Injectors
11:00 am
I brought the truck in and pulled the valve covers, removed the gaskets and the wiring harness's.
I pulled both rear injectors and let the oil and fuel run down into the cylinder. I thought that just putting a shop towel over the hole would deflect the oil that comes back up through the injector hole. I rolled under the truck and proceeded to turn over the engine by hand and immediatly noticed that the oil came out with enough force to blow the rag out of the way and soak the air conditioner. UGH. (Stuff a ton of rags on top of the air conditioner unit.)
Ok, that hurdle is over; pull the rest of the injectors. Routine job.
The tips of the old injectors didn't appear to be that worn out, but they were sure making a lot of noise during operation.

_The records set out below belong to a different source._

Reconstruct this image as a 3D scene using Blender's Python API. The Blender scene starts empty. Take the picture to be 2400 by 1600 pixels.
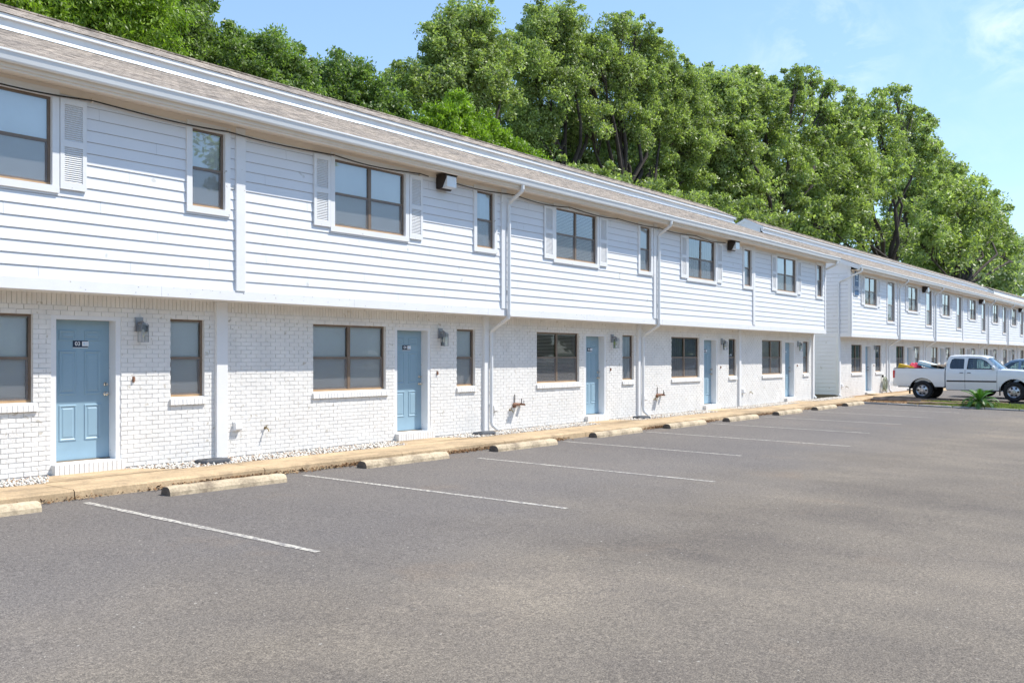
import bpy, math, random
import numpy as np
from mathutils import Vector, Matrix
from mathutils.geometry import tessellate_polygon
random.seed(7); RNG = np.random.default_rng(7)
C = bpy.context.scene.collection
SC = bpy.context.scene
# ------------------------------------------------------------------ camera model
TH = math.radians(37.546); F = 2204.0; EYE = 1.71
CT, ST = math.cos(TH), math.sin(TH)
def at(px, Y):                       # x of the point seen in column px (2400 px wide picture) on the plane y = Y
    t = (px-1200)/F
    return Y*(CT+t*ST)/(ST-t*CT)
def zat(px, py, Y):
    x = at(px, Y); return EYE + (836-py)/F*(x*CT+Y*ST)
cam = bpy.data.cameras.new('camera'); co = bpy.data.objects.new('camera', cam); C.objects.link(co)
co.location = (0, 0, EYE); co.rotation_euler = (math.pi/2, 0, TH-math.pi/2)
cam.sensor_width = 36; cam.lens = 36*F/2400; cam.shift_y = 36/2400; cam.clip_start = .1; cam.clip_end = 2000
SC.camera = co
# ------------------------------------------------------------------ materials
def nt(name):
    m = bpy.data.materials.new(name); m.use_nodes = True
    return m, m.node_tree, m.node_tree.nodes['Principled BSDF']
def N(t, typ, **kw):
    n = t.nodes.new(typ)
    for k, v in kw.items():
        if k in n.inputs.keys() if hasattr(n.inputs, 'keys') else False: n.inputs[k].default_value = v
        else: setattr(n, k, v)
    return n
def noise(t, scale, detail=4, rough=.6, vec=None, sc=None):
    n = t.nodes.new('ShaderNodeTexNoise'); n.inputs['Scale'].default_value = scale
    n.inputs['Detail'].default_value = detail; n.inputs['Roughness'].default_value = rough
    if vec is None:
        tc = t.nodes.new('ShaderNodeTexCoord'); vec = tc.outputs['Object']
    if sc:
        mp = t.nodes.new('ShaderNodeMapping'); mp.inputs['Scale'].default_value = sc
        t.links.new(vec, mp.inputs['Vector']); vec = mp.outputs['Vector']
    t.links.new(vec, n.inputs['Vector']); return n
def ramp(t, src, stops):
    r = t.nodes.new('ShaderNodeValToRGB'); e = r.color_ramp.elements
    while len(e) < len(stops): e.new(.5)
    for i, (p, c) in enumerate(stops):
        e[i].position = p; e[i].color = (*c, 1) if len(c) == 3 else c
    t.links.new(src, r.inputs['Fac']); return r
def mixc(t, fac, a, b, mode='MIX'):
    m = t.nodes.new('ShaderNodeMix'); m.data_type = 'RGBA'; m.blend_type = mode
    for s, v in ((0, fac), (6, a), (7, b)):
        if hasattr(v, 'is_output') or isinstance(v, bpy.types.NodeSocket): t.links.new(v, m.inputs[s])
        else: m.inputs[s].default_value = v if s == 0 else ((*v, 1) if len(v) == 3 else v)
    return m.outputs[2]
def bump(t, bsdf, src, strength=.3, dist=.01):
    b = t.nodes.new('ShaderNodeBump'); b.inputs['Strength'].default_value = strength; b.inputs['Distance'].default_value = dist
    t.links.new(src, b.inputs['Height']); t.links.new(b.outputs['Normal'], bsdf.inputs['Normal']); return b
def paint(name, col, rough=.6, var=.06, scale=3, spec=.4, metal=0, bmp=0, bscale=60, speck=None):
    m, t, b = nt(name)
    n = noise(t, scale)
    r = ramp(t, n.outputs['Fac'], [(.3, tuple(c*(1-var) for c in col)), (.7, tuple(min(1, c*(1+var)) for c in col))])
    out = r.outputs['Color']
    if speck:
        n2 = noise(t, speck[1], 2, .5)
        r2 = ramp(t, n2.outputs['Fac'], [(speck[2], (0, 0, 0)), (speck[2]+.03, (1, 1, 1))])
        out = mixc(t, r2.outputs['Color'], out, speck[0])
    t.links.new(out, b.inputs['Base Color'])
    b.inputs['Roughness'].default_value = rough; b.inputs['Metallic'].default_value = metal
    b.inputs['Specular IOR Level'].default_value = spec
    if bmp: bump(t, b, noise(t, bscale, 3).outputs['Fac'], bmp, .01)
    return m
M = {}
M['trim'] = paint('white_trim_paint', (.80, .80, .80), .55, .03, 2, bmp=.08, speck=((.55, .52, .48), 9, .74))
M['siding'] = paint('white_lap_siding', (.785, .792, .81), .55, .03, .7, bmp=.06, bscale=30, speck=((.62, .62, .60), 3.5, .70))
M['lapgap'] = paint('gap_shade_and_nail_grey', (.42, .43, .45), .8, .1, 4)  # grey backing paints shade into the slots between boards; also colours nail marks
M['brick'] = paint('white_painted_brick', (.82, .80, .765), .7, .06, 3, bmp=.6, bscale=28, speck=((.62, .58, .51), 11, .68))
M['mortar'] = paint('painted_mortar', (.70, .69, .665), .85, .06, 8)
M['brown_base'] = paint('crawl_space_board', (.23, .18, .12), .8, .2, 3)
M['gutter'] = paint('white_aluminium_gutter', (.80, .82, .83), .35, .03, 1.5, spec=.5)
M['spout'] = paint('white_aluminium_spout', (.78, .79, .79), .35, .04, 3, spec=.5)
M['soffit'] = paint('soffit_bounce_tan', (.83, .75, .65), .7, .03, 2)  # tan stands in for warm light bounced up under the eaves
M['bronze'] = paint('bronze_window_frame', (.20, .145, .105), .4, .15, 4, spec=.5)
M['bronze_lit'] = paint('sunlit_bronze_sill', (.45, .29, .16), .45, .15, 4, spec=.5)  # lighter bronze paints sunlight onto the bottom rail of the frame
M['blind'] = paint('blind_slats', (.93, .935, .90), .6, .03, 2)
M['curtain'] = paint('pale_curtain', (.78, .81, .80), .8, .1, 2)
M['greycurtain'] = paint('dim_grey_drape', (.20, .22, .23), .8, .15, 3)
M['screen'] = paint('insect_screen', (.16, .16, .165), .7, .05, 3)
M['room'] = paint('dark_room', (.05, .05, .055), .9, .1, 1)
M['door'] = paint('blue_door_paint', (.27, .405, .50), .42, .05, 1.5, spec=.5)
M['plate'] = paint('navy_plate', (.015, .03, .065), .4, .05, 4)
M['white'] = paint('white_lettering', (.85, .87, .9), .5, .02, 4)
M['nickel'] = paint('satin_nickel', (.65, .6, .52), .25, .05, 4, metal=1)
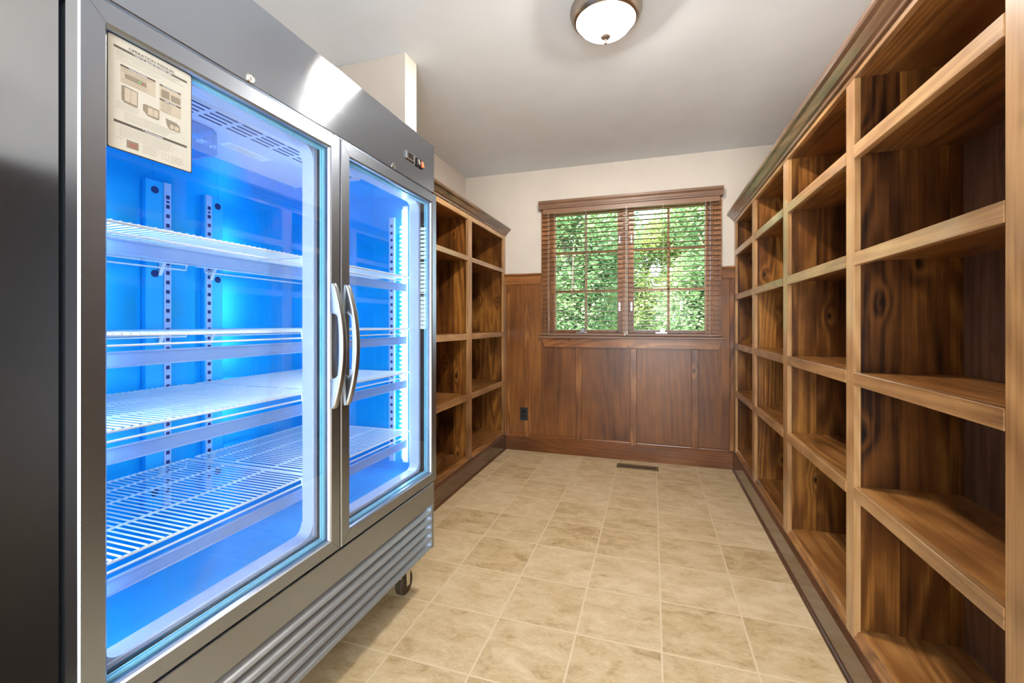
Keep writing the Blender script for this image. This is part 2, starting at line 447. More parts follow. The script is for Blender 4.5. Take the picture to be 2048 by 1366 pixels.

Remove the oil deflector tubes using a 5mm allen and the 3/8" impact gun.
Install them on the new injectors, leave them a touch loose for the final adjustment later.
Remove all the glow plugs.
Install all the new injectors.
Torque them to 120 inch pounds.
Roll under the truck again and turn over the engine for two complete cycles ( 4 crankshaft revolutions) NO LESS. More if you hear oil spurting out of the glow plug holes.
Position some cardboard over the cylinder heads to deflect any flying oil.
Crank the engine over (no load on the starter with the glow plugs out) to fill the HPOP rail. This requires a couple of minutes total crank times. Don't do it all at once or you'll bake the starter. 30 seconds, go clean up your tools for 5 minutes and then come back and crank for another 30 seconds. Repeat a couple of times.
Remove the cardboard.
Install the glow plugs. I had a full set of Bosch part number 80 033 ( OEM ) glow plugs that I purchaced a couple of weeks ago to install along with the injectors.
Reinstall the valve covers, boost tubes, reconnect whatever sensors, connectors that were removed to gain access.
4:00 PM
I cranked on the starter for about 15 seconds and it fired with a big cloud of smoke.